Greenbelt Always has a Parade on Labor Day. Once It Started Late.
By Wayne Williams
My happy memories of Labor Day include many about people helping each other for the community’s benefit at Festival planning meetings, in the Pageant, in the Art Show, with communication throughout the annual four-day event, in the selection of the Outstanding Citizen, on the Midway, at the Festival Stage, and in the many other aspects of this great celebration. One of my most vivid and lasting memories is that of the first time I chaired the Parade. The year was 1975.
Greenbelt always has a parade on Labor Day. Once it started late. That year I had a lot to learn about the process of presenting a parade. We prepared and mailed invitations to entertainment groups, to celebrities, and to politicians. We recruited the volunteer groups that support the parade in communications, as parade marshals, and as judges. We secured the necessary city permit and the promise of a reviewing stand from the National Park Service. We distributed directions, instructions, and information to all who agreed to participate. We thought we were ready for the parade.
We then prayed about the rain. This is a common Labor Day Festival duty. Perhaps our prayers were misunderstood that year. Perhaps the Supreme Being answered by telling us to work it out. The rain started during the Festival and on Sunday night it rained hard enough during the night that it woke me several times. By an hour before the scheduled start of the parade the condition could have been described as being a bit less than a deluge. Fortunately the rain stopped before reaching that stage.
A while before the parade normally would have started I met with several of the parade marshals. Would we have a parade? Greenbelt always has a parade on Labor Day. One of the marshals had a speaker and two of them attached it to a car and drove through the community announcing the parade would start an hour late, at 11:00 AM instead of 10:00 AM. The rest of the marshals and communications personnel spread out to take care of activities in various areas of the parade. The marshals had to try to convince the entries to stay and wait for the parade to start.
At the same time that all of the activity was going on throughout the parade area, the telephone at my home had been ringing continuously. I had received a few calls before I left the house that day to meet with the other volunteers, but my wife, Ginny, received continuous calls after I left. Only a few of us can imagine receiving dozens and dozens of calls over a period of an hour or so and trying to respond to all of them. She relayed our plans to the callers who wanted to come. She also received information from those who were calling to say why they could not come.

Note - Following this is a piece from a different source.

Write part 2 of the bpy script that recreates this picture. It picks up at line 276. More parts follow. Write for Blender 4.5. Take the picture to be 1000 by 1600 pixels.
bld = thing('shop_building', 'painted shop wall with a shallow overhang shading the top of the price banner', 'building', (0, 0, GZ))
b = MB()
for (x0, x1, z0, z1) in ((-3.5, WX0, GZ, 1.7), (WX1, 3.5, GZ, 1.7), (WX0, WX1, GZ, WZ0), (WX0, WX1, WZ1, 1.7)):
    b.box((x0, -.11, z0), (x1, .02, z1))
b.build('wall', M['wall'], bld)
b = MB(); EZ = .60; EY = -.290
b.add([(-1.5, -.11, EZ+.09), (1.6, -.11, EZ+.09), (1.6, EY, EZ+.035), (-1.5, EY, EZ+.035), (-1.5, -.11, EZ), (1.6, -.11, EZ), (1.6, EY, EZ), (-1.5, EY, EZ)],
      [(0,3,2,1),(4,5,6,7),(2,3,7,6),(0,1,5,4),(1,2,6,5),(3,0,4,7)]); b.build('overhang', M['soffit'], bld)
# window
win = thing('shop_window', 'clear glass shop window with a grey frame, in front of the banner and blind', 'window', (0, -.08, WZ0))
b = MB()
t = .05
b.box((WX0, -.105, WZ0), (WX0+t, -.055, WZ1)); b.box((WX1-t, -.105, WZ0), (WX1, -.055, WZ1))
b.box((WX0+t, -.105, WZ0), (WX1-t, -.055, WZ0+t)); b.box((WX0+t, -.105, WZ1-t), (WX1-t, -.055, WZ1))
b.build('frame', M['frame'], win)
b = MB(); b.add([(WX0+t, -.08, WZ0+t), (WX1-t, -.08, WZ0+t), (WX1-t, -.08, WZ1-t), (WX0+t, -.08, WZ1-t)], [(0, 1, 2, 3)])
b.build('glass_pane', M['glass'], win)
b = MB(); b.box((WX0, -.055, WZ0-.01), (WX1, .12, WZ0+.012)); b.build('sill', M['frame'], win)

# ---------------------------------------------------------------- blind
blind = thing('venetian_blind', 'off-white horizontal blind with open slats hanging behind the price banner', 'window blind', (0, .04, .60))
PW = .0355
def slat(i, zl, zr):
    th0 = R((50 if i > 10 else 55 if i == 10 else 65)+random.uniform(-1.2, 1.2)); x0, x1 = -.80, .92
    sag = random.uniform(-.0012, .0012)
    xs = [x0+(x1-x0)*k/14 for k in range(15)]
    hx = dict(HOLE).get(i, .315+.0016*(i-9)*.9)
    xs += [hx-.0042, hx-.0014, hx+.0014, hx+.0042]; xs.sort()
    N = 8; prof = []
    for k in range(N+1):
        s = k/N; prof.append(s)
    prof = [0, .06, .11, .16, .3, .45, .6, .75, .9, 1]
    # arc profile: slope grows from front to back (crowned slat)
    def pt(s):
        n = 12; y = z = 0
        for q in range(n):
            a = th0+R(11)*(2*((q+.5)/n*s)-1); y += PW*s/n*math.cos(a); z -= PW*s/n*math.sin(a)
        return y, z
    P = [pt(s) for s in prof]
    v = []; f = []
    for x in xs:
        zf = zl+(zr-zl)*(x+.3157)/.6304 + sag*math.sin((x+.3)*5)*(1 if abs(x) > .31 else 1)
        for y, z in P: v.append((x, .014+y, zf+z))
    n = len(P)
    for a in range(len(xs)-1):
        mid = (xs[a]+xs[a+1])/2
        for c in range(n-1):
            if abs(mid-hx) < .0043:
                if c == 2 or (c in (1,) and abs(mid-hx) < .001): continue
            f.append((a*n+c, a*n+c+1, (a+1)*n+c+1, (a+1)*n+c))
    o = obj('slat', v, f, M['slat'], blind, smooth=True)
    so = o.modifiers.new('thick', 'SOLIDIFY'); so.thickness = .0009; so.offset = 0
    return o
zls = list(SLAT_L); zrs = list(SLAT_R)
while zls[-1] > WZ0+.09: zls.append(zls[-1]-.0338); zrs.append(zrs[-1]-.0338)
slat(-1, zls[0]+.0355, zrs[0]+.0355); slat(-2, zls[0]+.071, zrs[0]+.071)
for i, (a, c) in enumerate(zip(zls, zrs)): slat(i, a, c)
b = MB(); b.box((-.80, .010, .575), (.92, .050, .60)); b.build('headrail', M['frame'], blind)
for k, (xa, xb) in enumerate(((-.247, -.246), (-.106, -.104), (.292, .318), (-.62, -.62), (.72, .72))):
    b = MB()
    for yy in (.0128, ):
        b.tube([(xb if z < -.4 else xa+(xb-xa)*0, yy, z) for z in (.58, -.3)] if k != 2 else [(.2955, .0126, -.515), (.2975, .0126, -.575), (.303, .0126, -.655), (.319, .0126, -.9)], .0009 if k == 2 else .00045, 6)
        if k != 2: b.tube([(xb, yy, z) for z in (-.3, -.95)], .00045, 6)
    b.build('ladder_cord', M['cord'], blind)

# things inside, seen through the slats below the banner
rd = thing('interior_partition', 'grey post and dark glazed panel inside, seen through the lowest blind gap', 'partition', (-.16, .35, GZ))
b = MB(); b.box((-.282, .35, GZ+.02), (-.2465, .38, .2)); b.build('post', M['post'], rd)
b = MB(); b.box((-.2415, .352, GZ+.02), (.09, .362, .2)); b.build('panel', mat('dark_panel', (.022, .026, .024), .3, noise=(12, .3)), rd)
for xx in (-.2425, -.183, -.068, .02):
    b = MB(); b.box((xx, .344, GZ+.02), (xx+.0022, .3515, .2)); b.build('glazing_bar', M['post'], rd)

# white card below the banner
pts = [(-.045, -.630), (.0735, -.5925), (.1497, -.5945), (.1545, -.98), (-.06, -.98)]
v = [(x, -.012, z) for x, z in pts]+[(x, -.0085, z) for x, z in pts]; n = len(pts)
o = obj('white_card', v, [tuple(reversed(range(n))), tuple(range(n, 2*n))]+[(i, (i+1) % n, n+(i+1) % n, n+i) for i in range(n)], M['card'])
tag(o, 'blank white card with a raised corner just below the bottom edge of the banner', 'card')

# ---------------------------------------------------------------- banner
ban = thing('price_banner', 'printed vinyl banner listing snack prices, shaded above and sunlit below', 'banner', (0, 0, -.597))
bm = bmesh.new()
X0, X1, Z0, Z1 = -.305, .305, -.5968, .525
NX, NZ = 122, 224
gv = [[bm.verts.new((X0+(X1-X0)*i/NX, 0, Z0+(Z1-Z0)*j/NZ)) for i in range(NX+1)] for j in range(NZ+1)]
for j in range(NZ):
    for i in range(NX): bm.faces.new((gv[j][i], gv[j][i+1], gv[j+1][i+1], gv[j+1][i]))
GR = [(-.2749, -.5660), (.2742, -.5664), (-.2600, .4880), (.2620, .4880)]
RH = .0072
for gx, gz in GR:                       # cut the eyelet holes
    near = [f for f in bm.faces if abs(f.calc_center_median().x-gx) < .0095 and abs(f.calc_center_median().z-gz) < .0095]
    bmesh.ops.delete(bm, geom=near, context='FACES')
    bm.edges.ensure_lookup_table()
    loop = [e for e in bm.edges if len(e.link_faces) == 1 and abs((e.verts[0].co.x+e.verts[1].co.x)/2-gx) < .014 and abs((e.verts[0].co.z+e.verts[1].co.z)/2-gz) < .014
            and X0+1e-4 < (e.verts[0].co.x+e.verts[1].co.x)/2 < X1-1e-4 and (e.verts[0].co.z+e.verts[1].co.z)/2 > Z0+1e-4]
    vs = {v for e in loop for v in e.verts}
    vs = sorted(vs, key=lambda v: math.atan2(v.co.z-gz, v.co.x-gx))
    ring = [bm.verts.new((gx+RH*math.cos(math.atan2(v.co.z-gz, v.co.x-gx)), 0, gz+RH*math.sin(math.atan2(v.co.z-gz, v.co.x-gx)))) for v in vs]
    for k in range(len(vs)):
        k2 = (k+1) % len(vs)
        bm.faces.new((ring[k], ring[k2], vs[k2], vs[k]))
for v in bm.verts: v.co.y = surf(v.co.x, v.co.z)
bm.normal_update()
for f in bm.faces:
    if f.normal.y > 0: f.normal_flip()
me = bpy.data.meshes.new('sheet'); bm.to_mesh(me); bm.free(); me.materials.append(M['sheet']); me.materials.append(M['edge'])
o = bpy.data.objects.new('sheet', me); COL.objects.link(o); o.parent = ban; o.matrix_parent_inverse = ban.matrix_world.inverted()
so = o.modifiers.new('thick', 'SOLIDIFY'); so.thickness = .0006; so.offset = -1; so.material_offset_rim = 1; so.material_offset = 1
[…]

The National Park Service was ready to assume we would not have a parade. We had to convince them to come and bring the stage and try to get here to be set up by the time of the parade. We had been going to place the stage along Crescent, next to Southway but when the National Park Service driver got the truck and stage here and pulled the truck onto the ground at that point, it sunk and stayed there, unable to move. Many people volunteered to help pull the stage from behind the truck to Southway and set it up. (The truck spent the parade and, I believe, several days afterward stuck in the ground.
With so many helping and doing so many different things to assist, by 11:00 AM everything was as ready as we could make it considering the conditions. Because of those who roamed the community announcing the delay in the parade, many people did see a parade that day. Many of the groups, especially those concerned about possible rain damage to musical instruments or to their uniforms, did pull out of the parade or never came to it. Some probably had to go to other parades. But at 11:00 AM, Greenbelt started its Labor Day Parade. It may have been the shortest parade on record. I believe the only music may have been the recording of “Candy Man” played by the Gino’s (fast-food restaurant) float. Many who assisted with the preparation early in the day got very, very wet. The rut in at the corner of Southway and Crescent remained for a long time. But still, that parade stands out as a symbol to me of how great the people in Greenbelt are, how willing they are to support the community, how important Greenbelt’s traditions are and have always been to its citizens. And the Parade is one of the greatest of these traditions. Greenbelt always has a parade on Labor Day. Once it started late.
Reference: Greenbelt New Review, September 4, 1975 editorial, "That Dauntless Festival."